Effective school leaders who encourage a culture of literacy to keep both teachers and students engaged in reading instruction may have the biggest influence on the success of your reading intervention. 

This includes leadership that starts at the district level and extends down to the building levels as well. When leaders are committed to the program, willing to invest their time and energy into making sure it’s successful, and communicative about its importance, reading intervention programs are more likely to provide the reading growth that your students need.

2. Healthy Culture

“We all know what [a healthy culture] looks like and what that feels like when we see it,” says Eisenman. “Teachers and students who feel safe, who feel valued, students who are ready to learn, [are] engaged with their learning [and take] ownership of their learning.”

This culture of safe, healthy, confident learning gives students the intrinsic motivation they need to drastically improve their reading scores. Motivation—along with comprehension and silent reading efficiency—is one of the most important components of developing reading skills in students.

“Acknowledge their progress and accomplishments no matter how small they are,” says Beth Carabetta, Reading Coach at Maloney High School in Meriden, CT. “Many of these students who need intervention are frustrated. They need the encouragement and the confidence to know that they are growing as readers.”

3. Dedicated Teachers

At the end of the day, teachers are the leaders in their classrooms, and they already have strong relationships with their students. The teacher is the one who is going to help students believe that the program will work for them, as well as make use of formative data that comes out of an online program to adjust and improve instruction as needed.
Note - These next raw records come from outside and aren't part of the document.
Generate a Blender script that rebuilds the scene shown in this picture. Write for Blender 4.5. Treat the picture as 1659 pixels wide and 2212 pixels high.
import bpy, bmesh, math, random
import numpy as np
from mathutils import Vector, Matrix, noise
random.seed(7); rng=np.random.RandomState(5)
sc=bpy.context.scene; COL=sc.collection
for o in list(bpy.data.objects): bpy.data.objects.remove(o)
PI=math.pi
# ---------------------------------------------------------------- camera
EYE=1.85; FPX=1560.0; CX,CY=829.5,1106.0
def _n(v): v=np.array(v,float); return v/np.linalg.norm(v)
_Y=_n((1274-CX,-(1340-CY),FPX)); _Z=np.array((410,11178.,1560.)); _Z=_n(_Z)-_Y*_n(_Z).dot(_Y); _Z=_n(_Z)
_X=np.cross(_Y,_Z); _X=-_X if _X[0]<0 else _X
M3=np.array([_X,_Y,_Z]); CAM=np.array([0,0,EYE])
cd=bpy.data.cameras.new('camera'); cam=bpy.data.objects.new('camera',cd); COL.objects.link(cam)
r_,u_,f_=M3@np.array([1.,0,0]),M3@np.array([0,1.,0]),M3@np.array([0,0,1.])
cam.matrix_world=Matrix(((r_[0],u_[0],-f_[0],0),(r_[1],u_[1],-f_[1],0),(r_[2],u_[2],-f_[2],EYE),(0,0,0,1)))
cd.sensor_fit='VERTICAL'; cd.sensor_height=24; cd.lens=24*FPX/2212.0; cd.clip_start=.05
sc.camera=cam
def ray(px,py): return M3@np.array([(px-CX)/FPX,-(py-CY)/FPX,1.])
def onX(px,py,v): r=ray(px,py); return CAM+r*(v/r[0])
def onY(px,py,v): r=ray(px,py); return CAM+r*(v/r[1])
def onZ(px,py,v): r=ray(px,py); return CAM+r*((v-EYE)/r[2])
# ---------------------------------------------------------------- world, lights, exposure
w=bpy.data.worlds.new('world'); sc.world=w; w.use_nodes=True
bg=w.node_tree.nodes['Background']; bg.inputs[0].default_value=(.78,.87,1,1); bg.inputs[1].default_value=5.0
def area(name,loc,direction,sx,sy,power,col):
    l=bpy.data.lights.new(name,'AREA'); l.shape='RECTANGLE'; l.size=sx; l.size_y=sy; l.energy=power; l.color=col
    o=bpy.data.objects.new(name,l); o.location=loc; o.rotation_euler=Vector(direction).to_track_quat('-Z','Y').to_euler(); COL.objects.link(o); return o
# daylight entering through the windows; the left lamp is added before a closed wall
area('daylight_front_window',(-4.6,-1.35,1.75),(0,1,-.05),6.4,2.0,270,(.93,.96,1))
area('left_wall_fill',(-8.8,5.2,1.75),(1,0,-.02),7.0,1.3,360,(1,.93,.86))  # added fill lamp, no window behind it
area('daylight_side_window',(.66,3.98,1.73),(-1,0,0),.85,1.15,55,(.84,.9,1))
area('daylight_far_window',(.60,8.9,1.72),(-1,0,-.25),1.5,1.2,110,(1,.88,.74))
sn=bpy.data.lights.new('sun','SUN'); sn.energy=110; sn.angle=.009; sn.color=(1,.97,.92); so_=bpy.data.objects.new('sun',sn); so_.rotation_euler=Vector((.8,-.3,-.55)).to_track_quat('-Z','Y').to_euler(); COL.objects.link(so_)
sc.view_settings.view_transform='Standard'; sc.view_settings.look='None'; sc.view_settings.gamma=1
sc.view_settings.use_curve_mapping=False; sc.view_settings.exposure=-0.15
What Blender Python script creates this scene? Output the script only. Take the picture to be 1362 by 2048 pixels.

Providing teachers with the support they need will be essential to the program’s success.

“I always have beginning-of-the-year training for teachers,” explains Julie Bowers Matney, District-Wide Intervention Coach and Student Support Leader, at Sullivan County Department of Education. “And I always try to make sure that about nine weeks in, we have another training, because by that time, we have data on the program…that will help us intervene with what the students need at that time.”

4. Fidelity of Use

“In order to achieve great results with any program, it needs to be used with fidelity,” says Eisenman. “That typically takes some advanced planning and some intention, and, quite honestly, accountability practices: students know what’s expected of them, teachers understand what the expectations are in terms of use, and it remains part of the ongoing conversation in the classroom and the building.”